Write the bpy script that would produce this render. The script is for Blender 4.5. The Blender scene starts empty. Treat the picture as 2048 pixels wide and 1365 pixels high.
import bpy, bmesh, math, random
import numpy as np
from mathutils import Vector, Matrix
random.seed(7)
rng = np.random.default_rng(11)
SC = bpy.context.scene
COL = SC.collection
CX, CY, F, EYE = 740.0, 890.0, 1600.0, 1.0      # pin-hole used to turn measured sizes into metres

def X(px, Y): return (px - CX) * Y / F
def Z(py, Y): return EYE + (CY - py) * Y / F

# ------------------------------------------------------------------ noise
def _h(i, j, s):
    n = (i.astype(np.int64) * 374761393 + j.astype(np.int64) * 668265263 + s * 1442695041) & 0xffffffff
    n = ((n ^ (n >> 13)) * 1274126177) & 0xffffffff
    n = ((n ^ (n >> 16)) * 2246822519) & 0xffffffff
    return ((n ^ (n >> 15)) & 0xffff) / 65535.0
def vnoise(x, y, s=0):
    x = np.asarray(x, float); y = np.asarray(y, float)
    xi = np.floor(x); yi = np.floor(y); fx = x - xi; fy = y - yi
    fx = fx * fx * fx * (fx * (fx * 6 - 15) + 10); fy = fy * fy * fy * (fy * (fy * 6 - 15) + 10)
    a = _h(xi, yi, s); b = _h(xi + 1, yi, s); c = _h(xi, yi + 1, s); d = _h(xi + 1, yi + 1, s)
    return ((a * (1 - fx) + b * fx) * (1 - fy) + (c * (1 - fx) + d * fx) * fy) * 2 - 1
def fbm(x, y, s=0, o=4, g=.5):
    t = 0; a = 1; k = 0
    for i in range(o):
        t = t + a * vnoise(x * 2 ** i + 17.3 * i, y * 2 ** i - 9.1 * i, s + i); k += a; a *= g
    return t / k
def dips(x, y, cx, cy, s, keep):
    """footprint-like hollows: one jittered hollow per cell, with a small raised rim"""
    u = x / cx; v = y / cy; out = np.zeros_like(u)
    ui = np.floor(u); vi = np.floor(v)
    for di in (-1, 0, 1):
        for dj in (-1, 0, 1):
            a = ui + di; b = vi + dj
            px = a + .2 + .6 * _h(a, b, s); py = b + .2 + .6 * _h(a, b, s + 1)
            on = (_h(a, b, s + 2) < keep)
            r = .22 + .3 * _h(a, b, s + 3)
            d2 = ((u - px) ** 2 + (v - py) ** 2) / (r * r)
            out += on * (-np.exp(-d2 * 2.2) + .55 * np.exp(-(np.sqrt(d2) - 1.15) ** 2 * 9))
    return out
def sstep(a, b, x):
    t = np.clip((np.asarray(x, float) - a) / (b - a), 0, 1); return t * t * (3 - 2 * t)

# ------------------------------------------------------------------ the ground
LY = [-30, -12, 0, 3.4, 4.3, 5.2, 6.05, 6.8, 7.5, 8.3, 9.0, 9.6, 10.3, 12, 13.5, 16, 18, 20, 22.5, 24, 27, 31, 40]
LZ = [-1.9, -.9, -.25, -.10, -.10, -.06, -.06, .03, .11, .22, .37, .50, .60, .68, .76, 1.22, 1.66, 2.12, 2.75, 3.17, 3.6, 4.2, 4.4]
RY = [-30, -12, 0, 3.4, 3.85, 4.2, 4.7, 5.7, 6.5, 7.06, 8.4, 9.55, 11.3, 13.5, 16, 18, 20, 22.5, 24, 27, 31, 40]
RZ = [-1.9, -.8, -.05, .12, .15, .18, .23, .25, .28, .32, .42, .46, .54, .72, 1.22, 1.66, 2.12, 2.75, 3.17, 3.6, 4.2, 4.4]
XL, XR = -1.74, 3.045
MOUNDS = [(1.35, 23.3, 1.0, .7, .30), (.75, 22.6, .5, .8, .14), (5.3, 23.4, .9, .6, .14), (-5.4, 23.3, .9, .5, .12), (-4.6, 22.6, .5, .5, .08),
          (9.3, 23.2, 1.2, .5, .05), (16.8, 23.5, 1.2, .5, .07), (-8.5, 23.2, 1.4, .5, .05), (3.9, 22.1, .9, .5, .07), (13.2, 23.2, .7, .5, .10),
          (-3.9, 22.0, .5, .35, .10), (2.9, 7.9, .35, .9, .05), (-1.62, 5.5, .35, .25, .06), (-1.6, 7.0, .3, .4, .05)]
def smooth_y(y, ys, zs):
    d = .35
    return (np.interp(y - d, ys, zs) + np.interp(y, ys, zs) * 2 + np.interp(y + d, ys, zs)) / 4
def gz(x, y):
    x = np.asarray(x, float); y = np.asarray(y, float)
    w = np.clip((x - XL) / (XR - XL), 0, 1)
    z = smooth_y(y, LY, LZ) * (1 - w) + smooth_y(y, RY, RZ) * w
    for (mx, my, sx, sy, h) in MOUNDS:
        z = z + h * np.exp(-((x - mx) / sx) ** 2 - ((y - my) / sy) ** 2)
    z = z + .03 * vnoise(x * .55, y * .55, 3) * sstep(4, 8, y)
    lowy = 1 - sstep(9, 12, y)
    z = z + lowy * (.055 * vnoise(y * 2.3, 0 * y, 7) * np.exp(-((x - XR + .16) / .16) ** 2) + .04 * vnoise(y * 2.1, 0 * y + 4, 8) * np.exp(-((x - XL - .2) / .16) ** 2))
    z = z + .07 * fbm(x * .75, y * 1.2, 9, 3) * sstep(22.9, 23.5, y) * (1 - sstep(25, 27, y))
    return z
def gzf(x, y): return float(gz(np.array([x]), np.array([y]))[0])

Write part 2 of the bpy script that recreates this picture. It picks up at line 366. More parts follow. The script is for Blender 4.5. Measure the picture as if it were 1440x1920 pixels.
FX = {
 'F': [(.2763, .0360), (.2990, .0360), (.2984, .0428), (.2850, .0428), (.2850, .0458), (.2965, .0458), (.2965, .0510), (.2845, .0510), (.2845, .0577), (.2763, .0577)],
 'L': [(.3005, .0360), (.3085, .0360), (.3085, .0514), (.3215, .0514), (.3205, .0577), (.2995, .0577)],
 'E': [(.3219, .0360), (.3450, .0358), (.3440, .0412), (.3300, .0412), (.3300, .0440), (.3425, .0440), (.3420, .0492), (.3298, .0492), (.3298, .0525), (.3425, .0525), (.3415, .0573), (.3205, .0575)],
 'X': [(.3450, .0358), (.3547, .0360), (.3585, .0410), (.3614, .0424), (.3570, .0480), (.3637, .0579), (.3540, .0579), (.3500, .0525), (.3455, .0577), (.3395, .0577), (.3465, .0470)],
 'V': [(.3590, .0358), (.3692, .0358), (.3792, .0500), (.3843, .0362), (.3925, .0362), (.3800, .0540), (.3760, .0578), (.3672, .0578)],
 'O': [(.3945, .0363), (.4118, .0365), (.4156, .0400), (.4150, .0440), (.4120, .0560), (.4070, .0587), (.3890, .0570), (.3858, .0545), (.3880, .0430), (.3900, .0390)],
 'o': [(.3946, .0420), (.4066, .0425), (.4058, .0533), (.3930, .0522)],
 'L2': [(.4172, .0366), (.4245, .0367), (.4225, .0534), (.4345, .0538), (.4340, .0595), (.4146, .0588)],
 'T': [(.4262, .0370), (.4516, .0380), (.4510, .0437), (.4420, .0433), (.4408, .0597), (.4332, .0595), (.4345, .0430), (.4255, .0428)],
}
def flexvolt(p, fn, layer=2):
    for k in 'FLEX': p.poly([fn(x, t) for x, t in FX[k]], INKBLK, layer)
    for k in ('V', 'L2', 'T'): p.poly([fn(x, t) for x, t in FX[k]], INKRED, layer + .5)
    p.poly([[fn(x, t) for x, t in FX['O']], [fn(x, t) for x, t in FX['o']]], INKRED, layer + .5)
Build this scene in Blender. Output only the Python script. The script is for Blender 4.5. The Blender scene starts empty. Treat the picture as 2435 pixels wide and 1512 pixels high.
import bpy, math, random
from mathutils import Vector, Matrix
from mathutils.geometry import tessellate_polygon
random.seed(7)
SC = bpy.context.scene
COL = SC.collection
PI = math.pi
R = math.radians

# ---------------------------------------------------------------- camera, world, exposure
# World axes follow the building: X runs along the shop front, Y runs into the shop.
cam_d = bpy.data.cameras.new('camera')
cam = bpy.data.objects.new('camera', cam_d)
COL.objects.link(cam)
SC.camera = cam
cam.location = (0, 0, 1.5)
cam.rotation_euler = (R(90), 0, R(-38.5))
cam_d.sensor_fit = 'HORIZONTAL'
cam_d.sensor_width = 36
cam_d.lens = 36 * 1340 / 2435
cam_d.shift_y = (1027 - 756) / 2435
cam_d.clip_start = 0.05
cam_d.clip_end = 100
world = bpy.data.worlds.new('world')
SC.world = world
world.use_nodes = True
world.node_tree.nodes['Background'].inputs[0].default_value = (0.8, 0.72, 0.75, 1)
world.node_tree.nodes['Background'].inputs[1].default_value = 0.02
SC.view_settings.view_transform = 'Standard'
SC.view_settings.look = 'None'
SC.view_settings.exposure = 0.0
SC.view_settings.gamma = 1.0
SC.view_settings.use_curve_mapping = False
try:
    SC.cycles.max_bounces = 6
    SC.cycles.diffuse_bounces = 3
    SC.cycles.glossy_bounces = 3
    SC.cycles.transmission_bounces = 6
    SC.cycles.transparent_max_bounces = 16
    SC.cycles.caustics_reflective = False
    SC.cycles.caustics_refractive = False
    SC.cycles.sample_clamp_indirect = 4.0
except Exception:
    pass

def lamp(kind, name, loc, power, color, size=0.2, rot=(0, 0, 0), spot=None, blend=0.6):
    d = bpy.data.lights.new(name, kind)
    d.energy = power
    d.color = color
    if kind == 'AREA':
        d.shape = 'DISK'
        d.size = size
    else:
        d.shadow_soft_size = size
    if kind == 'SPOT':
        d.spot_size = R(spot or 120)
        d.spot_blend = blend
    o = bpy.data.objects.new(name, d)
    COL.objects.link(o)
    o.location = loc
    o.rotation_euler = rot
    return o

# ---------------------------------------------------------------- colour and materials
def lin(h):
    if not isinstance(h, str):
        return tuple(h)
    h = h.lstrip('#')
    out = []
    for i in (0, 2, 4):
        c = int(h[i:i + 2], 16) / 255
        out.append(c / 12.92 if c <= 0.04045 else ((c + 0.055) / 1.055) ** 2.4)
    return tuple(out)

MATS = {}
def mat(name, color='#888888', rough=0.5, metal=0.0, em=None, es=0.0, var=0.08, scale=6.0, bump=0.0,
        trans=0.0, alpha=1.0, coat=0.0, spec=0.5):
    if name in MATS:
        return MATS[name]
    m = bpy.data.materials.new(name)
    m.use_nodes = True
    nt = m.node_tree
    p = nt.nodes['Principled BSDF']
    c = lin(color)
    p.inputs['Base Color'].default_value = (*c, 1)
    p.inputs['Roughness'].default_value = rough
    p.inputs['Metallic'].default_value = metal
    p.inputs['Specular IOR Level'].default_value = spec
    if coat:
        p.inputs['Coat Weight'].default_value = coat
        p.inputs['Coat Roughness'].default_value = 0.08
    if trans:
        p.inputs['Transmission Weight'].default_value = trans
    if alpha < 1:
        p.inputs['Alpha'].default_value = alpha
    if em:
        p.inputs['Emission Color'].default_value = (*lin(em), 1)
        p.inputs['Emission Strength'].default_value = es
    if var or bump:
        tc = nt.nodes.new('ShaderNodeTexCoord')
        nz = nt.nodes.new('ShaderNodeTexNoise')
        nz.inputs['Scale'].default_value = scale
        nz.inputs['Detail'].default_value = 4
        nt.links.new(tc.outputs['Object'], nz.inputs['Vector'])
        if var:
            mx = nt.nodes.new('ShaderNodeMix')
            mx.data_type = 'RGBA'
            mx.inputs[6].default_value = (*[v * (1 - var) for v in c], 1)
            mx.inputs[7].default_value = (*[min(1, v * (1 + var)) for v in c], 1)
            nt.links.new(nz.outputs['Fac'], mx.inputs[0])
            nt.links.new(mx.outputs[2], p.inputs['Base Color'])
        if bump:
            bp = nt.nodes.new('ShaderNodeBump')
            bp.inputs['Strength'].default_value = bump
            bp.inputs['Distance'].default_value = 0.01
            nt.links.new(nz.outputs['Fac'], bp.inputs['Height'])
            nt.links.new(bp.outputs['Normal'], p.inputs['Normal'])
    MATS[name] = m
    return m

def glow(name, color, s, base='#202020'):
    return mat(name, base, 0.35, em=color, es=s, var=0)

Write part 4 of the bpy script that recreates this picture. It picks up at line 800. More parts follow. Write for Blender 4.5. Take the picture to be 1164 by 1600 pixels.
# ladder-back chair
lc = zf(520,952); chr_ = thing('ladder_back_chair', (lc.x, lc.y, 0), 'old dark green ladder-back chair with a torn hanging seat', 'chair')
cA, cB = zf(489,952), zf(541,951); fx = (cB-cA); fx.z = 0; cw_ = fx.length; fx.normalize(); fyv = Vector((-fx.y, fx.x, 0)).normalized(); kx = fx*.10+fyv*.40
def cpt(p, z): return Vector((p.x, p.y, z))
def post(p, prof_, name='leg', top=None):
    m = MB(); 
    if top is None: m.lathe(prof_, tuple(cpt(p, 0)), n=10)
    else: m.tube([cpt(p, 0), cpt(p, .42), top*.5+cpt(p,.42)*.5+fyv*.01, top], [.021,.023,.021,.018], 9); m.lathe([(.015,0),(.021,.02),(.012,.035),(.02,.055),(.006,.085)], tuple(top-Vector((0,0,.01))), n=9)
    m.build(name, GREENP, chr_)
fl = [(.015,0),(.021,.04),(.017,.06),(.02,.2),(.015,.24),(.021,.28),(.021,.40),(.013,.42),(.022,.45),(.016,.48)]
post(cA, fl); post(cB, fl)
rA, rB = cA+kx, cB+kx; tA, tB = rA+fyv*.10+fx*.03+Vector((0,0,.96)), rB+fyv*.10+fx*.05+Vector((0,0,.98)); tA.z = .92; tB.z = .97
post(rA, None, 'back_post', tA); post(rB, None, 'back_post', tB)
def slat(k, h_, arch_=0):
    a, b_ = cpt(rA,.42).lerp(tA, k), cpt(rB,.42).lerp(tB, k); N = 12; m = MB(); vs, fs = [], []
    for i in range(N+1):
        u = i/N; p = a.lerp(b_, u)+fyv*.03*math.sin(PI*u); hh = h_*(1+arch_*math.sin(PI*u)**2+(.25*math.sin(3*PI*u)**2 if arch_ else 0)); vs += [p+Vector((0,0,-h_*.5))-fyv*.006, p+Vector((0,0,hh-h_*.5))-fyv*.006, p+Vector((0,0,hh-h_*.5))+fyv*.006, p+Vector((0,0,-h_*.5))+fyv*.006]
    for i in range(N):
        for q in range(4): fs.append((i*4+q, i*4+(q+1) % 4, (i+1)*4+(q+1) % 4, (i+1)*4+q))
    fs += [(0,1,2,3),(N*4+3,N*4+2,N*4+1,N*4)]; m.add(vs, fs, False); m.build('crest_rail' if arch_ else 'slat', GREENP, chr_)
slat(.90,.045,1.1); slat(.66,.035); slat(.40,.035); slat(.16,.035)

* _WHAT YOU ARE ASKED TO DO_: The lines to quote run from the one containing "Build this scene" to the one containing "R = math.radians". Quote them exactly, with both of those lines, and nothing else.

* _TASK RESULT_:
Build this scene in Blender. Output only the Python script. The script is for Blender 4.5. The Blender scene starts empty. Treat the picture as 2435 pixels wide and 1512 pixels high.
import bpy, math, random
from mathutils import Vector, Matrix
from mathutils.geometry import tessellate_polygon
random.seed(7)
SC = bpy.context.scene
COL = SC.collection
PI = math.pi
R = math.radians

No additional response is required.